What needs to be done - Locate the line that contains "mat('tower_edge', (0.42, 0.43, 0.48), 0.8)" and the line that contains "mat('street', (0.08, 0.08, 0.085), 0.9, vary=0.2, vscale=0.05)". Copy both of them exactly, together with every line between them, and no others.

□ □ □ □ □

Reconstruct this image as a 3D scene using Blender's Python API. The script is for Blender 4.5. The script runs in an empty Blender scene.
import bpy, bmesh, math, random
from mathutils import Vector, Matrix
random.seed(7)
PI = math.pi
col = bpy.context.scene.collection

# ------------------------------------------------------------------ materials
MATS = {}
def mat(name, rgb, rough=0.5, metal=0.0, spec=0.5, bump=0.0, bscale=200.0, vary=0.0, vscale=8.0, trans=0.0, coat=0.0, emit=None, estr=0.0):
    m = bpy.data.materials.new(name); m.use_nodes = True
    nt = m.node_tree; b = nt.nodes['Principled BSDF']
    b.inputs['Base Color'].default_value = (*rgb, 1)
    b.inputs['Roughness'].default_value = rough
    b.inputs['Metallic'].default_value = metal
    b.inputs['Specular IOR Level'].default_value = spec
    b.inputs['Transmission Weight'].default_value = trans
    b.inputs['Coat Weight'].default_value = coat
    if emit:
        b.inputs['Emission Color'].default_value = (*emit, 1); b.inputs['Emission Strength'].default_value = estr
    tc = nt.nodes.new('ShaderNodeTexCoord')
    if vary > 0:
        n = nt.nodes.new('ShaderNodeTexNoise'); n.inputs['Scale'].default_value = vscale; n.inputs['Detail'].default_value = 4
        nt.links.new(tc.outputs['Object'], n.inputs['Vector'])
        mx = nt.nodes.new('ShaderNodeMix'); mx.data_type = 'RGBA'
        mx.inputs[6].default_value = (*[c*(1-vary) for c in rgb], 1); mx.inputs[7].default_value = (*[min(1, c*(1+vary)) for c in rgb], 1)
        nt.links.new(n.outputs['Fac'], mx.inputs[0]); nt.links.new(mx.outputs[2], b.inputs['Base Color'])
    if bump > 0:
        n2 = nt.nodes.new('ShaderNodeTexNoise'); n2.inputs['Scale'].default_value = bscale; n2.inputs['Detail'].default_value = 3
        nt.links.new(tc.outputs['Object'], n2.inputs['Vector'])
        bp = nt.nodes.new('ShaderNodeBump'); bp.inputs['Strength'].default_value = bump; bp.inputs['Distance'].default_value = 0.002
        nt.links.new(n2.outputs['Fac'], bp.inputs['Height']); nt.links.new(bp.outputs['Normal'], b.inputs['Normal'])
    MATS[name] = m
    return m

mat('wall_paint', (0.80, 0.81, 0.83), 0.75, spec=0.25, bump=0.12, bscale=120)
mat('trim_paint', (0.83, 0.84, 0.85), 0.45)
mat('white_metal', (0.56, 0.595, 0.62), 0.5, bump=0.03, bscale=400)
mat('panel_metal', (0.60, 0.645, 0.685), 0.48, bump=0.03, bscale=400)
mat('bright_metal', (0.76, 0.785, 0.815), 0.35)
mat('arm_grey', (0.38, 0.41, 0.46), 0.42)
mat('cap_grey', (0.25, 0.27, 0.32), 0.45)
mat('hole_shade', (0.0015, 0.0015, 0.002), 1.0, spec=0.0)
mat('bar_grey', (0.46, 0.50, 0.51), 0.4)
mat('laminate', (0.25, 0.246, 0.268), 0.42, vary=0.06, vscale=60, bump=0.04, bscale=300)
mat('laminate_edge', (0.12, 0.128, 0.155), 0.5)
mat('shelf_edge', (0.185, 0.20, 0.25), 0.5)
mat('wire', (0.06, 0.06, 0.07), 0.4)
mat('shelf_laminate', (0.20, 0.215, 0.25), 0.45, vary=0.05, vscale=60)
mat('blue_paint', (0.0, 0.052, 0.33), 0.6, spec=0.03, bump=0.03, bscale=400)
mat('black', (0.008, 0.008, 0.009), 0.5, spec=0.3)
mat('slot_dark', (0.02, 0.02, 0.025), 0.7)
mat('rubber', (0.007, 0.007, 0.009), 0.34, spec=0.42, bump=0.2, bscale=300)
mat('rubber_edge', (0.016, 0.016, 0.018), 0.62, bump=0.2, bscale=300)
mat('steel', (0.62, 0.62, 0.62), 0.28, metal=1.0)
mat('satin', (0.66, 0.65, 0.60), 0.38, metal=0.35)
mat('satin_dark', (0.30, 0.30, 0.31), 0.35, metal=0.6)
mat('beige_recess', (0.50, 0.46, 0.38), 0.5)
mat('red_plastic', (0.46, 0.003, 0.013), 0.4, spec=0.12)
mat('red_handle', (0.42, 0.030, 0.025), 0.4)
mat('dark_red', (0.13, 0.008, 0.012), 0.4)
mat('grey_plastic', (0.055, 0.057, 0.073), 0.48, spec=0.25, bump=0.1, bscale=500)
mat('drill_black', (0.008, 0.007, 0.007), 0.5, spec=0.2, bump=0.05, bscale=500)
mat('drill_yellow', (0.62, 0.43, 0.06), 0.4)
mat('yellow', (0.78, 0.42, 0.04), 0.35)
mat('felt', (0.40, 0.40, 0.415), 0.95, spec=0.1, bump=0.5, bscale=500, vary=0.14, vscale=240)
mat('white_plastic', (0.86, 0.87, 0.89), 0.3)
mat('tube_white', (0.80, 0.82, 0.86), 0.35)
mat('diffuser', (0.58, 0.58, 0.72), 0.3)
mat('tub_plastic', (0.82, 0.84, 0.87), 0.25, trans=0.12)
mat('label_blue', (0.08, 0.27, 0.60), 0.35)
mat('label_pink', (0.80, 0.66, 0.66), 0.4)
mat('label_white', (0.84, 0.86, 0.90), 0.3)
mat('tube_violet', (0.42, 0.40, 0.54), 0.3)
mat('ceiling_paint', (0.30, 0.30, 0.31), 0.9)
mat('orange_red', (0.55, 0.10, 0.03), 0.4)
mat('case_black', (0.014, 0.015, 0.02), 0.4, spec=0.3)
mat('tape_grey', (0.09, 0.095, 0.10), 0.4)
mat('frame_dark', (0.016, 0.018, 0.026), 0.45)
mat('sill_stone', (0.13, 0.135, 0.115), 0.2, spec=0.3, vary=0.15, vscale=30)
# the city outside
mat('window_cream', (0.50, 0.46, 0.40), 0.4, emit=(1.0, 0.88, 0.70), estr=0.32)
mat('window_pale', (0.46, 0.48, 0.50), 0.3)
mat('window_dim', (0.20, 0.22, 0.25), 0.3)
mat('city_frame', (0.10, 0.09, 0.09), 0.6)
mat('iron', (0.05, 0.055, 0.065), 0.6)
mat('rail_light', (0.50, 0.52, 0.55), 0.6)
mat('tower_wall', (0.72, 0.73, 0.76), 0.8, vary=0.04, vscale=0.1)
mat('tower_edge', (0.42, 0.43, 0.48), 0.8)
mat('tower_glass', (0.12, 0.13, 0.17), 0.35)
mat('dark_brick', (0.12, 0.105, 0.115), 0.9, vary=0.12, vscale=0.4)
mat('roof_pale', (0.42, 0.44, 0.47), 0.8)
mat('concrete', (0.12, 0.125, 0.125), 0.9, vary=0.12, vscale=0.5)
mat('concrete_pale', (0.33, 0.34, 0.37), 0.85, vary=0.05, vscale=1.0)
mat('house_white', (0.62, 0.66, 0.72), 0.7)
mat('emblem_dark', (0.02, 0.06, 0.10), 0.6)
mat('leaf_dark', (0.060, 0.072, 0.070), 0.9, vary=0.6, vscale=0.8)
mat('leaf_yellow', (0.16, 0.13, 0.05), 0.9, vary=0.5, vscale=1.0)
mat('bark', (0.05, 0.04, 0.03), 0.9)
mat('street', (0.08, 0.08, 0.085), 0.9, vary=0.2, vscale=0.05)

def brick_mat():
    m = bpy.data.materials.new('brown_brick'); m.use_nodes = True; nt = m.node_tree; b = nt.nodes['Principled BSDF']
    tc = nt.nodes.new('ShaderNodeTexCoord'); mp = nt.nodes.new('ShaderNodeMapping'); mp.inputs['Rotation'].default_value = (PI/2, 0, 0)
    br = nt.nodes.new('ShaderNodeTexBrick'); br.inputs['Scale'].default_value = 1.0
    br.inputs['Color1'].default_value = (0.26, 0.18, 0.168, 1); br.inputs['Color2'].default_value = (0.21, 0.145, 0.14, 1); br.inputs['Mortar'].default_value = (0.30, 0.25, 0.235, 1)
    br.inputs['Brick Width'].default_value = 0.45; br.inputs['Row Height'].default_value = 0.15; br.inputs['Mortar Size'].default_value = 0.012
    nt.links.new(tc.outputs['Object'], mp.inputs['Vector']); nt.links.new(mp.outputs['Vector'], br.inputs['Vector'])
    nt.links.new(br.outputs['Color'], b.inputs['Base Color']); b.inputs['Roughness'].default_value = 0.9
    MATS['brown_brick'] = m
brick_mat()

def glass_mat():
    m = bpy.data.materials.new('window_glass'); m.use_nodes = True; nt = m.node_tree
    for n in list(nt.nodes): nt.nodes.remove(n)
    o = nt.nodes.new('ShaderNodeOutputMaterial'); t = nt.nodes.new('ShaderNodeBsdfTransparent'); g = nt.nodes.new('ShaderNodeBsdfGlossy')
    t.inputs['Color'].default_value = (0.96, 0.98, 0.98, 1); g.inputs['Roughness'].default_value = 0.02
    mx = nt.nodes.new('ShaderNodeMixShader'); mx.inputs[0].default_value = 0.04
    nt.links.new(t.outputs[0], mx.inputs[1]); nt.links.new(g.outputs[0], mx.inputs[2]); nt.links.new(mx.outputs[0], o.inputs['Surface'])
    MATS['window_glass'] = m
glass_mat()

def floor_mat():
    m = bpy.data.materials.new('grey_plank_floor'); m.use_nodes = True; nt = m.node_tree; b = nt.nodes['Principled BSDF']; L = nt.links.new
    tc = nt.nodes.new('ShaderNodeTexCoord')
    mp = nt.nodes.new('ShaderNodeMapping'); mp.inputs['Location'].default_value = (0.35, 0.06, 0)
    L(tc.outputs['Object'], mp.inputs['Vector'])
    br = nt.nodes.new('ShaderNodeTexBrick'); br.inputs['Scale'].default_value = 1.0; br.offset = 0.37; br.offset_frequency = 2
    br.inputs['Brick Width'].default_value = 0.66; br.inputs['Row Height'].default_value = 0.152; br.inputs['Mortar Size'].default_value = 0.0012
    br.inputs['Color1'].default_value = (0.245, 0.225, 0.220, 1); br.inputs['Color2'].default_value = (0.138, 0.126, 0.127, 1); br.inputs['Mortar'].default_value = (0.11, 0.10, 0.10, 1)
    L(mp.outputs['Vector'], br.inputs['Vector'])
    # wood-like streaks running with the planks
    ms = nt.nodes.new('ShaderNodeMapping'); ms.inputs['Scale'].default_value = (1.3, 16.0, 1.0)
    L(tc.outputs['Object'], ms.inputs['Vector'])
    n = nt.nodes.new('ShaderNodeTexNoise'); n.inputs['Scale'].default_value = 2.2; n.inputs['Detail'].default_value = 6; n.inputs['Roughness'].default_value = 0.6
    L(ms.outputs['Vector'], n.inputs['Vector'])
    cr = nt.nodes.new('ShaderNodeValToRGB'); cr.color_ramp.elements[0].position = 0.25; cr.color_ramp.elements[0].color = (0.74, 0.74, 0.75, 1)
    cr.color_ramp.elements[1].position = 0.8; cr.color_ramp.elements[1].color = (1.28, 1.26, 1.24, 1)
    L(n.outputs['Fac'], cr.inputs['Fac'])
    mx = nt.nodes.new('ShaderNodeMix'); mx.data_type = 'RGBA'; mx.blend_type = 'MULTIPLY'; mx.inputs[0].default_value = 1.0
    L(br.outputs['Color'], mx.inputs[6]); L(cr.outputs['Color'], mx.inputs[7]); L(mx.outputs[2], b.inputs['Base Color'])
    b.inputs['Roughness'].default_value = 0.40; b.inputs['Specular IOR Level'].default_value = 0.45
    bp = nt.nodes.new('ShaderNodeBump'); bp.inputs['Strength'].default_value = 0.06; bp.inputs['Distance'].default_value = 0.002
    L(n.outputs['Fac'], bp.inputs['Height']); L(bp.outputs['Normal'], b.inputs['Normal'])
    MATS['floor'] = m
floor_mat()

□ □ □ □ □

Finished exercise -
mat('tower_edge', (0.42, 0.43, 0.48), 0.8)
mat('tower_glass', (0.12, 0.13, 0.17), 0.35)
mat('dark_brick', (0.12, 0.105, 0.115), 0.9, vary=0.12, vscale=0.4)
mat('roof_pale', (0.42, 0.44, 0.47), 0.8)
mat('concrete', (0.12, 0.125, 0.125), 0.9, vary=0.12, vscale=0.5)
mat('concrete_pale', (0.33, 0.34, 0.37), 0.85, vary=0.05, vscale=1.0)
mat('house_white', (0.62, 0.66, 0.72), 0.7)
mat('emblem_dark', (0.02, 0.06, 0.10), 0.6)
mat('leaf_dark', (0.060, 0.072, 0.070), 0.9, vary=0.6, vscale=0.8)
mat('leaf_yellow', (0.16, 0.13, 0.05), 0.9, vary=0.5, vscale=1.0)
mat('bark', (0.05, 0.04, 0.03), 0.9)
mat('street', (0.08, 0.08, 0.085), 0.9, vary=0.2, vscale=0.05)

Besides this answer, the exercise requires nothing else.